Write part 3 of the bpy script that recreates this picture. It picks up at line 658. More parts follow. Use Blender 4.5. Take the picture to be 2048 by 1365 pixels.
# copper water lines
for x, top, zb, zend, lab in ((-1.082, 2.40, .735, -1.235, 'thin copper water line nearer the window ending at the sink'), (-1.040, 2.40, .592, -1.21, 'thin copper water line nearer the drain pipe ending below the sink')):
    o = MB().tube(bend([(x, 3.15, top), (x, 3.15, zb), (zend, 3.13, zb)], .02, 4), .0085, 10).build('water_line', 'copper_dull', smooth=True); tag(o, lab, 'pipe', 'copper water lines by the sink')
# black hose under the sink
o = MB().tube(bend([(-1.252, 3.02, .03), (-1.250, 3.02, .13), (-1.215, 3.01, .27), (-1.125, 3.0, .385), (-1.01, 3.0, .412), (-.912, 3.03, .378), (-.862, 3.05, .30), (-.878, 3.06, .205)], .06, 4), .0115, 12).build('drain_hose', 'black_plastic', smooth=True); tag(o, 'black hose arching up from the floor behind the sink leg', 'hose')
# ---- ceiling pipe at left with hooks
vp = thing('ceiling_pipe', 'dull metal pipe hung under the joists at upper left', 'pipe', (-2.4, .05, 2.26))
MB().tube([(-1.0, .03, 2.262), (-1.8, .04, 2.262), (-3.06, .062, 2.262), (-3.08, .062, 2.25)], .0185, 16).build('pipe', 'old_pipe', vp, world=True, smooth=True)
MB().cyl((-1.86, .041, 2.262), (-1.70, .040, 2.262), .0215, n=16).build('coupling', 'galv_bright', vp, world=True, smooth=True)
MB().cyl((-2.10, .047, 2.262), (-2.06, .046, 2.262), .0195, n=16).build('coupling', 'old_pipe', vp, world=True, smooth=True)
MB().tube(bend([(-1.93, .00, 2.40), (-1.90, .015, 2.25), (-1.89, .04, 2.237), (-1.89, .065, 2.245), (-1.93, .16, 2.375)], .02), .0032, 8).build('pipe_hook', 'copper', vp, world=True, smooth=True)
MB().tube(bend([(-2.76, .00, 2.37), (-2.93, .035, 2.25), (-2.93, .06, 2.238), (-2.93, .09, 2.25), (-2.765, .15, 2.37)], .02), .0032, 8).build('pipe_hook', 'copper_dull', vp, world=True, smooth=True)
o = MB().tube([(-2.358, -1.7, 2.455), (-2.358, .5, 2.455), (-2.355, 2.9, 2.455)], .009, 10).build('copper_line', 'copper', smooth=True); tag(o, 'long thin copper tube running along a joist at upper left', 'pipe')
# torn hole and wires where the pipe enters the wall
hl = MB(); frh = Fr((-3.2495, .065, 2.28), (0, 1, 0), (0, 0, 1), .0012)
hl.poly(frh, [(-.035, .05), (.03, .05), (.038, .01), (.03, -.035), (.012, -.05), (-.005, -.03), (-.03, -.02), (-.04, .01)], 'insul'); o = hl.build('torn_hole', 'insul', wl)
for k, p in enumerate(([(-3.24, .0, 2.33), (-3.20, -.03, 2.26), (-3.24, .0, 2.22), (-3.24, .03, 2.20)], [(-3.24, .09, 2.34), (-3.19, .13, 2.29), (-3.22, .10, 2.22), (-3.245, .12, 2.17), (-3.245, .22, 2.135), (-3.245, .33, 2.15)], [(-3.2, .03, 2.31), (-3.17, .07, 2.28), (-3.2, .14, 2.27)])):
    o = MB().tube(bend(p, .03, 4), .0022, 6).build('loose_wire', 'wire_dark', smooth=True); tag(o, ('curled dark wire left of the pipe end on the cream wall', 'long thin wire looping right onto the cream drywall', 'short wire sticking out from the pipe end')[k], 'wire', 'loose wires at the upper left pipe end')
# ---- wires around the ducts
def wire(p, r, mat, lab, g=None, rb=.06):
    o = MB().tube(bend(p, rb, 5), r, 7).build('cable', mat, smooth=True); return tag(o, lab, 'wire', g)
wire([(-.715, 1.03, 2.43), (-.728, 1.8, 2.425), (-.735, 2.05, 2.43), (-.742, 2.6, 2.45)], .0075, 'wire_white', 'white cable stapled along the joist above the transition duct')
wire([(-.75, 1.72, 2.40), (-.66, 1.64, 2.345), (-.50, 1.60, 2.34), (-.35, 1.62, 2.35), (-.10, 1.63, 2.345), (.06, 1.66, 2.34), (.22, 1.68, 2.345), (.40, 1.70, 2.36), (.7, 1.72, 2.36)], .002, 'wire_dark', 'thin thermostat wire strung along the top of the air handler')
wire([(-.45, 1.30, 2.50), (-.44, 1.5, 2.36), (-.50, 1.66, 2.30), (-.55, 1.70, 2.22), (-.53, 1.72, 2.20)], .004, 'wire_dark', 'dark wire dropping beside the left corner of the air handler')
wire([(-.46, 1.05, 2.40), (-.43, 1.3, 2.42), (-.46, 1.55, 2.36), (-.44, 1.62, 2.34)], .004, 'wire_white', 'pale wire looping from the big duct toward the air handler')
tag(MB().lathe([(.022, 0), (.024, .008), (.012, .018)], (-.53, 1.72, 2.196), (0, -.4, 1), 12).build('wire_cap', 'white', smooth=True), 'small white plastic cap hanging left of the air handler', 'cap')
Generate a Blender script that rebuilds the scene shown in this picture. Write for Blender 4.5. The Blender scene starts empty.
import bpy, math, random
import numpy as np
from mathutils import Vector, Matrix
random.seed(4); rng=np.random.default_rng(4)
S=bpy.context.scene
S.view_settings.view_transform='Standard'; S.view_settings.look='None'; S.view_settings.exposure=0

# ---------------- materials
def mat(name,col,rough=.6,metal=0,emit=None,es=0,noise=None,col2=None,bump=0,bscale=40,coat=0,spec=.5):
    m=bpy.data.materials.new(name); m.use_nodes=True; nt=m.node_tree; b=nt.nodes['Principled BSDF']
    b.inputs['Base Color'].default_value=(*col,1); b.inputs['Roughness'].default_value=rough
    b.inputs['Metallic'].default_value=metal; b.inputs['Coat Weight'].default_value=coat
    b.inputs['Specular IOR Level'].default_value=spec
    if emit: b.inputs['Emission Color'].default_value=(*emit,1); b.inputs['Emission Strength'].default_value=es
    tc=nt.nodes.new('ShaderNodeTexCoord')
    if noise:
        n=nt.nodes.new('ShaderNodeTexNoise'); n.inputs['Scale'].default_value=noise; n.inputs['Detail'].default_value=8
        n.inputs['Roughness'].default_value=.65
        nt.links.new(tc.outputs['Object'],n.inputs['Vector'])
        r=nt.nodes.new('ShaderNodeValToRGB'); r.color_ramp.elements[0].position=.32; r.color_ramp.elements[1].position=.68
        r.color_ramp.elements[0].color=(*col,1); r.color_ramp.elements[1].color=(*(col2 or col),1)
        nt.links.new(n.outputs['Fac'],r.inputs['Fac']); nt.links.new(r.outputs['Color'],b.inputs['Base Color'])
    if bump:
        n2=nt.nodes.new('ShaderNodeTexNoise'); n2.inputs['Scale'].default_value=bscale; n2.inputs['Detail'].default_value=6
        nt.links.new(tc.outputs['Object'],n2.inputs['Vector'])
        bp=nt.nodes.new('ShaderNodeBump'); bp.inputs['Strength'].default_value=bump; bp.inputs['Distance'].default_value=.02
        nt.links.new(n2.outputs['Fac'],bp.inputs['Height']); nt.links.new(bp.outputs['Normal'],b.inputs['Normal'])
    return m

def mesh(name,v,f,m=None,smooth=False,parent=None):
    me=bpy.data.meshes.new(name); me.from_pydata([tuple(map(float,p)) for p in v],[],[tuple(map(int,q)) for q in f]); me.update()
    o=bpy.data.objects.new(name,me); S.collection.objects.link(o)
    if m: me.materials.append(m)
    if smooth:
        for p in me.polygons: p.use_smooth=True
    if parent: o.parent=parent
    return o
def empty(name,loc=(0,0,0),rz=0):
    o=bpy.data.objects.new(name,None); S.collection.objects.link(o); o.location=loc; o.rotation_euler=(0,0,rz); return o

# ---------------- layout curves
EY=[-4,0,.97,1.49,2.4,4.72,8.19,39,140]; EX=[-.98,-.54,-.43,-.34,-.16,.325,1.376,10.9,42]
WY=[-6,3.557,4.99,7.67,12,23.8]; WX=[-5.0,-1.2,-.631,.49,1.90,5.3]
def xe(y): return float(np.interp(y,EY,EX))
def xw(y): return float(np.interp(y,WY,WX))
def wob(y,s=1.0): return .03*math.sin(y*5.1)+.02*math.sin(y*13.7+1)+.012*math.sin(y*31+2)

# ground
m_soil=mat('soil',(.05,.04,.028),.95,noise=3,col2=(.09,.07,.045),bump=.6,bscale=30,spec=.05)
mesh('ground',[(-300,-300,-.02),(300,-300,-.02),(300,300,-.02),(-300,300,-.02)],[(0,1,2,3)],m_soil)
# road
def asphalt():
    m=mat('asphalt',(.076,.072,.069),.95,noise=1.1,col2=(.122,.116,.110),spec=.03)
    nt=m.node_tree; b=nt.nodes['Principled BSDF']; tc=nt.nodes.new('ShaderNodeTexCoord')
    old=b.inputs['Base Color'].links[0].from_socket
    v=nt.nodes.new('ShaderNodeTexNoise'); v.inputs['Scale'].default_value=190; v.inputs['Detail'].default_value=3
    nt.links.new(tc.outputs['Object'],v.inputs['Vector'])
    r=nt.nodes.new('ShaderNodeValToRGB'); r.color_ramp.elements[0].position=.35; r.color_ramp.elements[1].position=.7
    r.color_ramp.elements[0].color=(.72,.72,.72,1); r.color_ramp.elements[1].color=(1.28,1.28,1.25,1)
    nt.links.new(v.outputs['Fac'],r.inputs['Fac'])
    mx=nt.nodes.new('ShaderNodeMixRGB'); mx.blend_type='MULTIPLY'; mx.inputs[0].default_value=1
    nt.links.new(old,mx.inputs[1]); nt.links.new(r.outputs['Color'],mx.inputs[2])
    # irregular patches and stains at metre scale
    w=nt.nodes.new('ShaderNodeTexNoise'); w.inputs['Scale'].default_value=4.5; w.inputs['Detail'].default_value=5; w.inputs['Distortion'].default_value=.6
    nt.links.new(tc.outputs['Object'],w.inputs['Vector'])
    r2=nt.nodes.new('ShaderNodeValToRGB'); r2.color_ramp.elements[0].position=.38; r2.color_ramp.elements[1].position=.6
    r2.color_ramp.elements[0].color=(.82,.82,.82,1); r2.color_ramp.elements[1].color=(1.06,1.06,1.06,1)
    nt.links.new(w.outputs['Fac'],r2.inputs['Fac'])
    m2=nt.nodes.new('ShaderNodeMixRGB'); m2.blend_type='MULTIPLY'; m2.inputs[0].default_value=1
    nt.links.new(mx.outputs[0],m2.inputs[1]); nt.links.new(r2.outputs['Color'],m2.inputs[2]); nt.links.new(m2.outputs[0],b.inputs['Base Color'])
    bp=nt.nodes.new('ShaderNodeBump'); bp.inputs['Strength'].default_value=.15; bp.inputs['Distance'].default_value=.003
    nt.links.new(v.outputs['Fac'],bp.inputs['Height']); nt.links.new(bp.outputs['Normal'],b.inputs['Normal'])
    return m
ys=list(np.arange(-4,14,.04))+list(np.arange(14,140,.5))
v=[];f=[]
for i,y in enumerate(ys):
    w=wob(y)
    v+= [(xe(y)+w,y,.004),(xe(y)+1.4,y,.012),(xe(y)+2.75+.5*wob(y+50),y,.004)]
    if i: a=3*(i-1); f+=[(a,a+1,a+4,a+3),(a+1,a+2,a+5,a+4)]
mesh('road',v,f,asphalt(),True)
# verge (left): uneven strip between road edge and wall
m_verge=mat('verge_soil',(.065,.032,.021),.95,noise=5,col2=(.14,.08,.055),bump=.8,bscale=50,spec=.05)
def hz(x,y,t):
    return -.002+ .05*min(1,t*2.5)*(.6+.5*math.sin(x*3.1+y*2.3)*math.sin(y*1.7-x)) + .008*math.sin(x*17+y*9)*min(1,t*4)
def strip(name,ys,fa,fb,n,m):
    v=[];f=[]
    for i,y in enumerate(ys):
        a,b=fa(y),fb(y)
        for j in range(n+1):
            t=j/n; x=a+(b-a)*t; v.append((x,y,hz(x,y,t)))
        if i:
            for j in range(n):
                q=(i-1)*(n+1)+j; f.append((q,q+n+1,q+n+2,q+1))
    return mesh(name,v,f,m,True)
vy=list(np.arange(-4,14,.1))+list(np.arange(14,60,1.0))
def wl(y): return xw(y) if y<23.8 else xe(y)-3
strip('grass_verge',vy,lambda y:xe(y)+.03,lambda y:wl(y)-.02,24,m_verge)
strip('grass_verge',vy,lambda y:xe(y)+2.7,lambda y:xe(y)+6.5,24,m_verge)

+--

Return all lines containing the word "that".

OUTPUT OF THE TASK ::
Write part 3 of the bpy script that recreates this picture. It picks up at line 658. More parts follow. Use Blender 4.5. Take the picture to be 2048 by 1365 pixels.
Generate a Blender script that rebuilds the scene shown in this picture. Write for Blender 4.5. The Blender scene starts empty.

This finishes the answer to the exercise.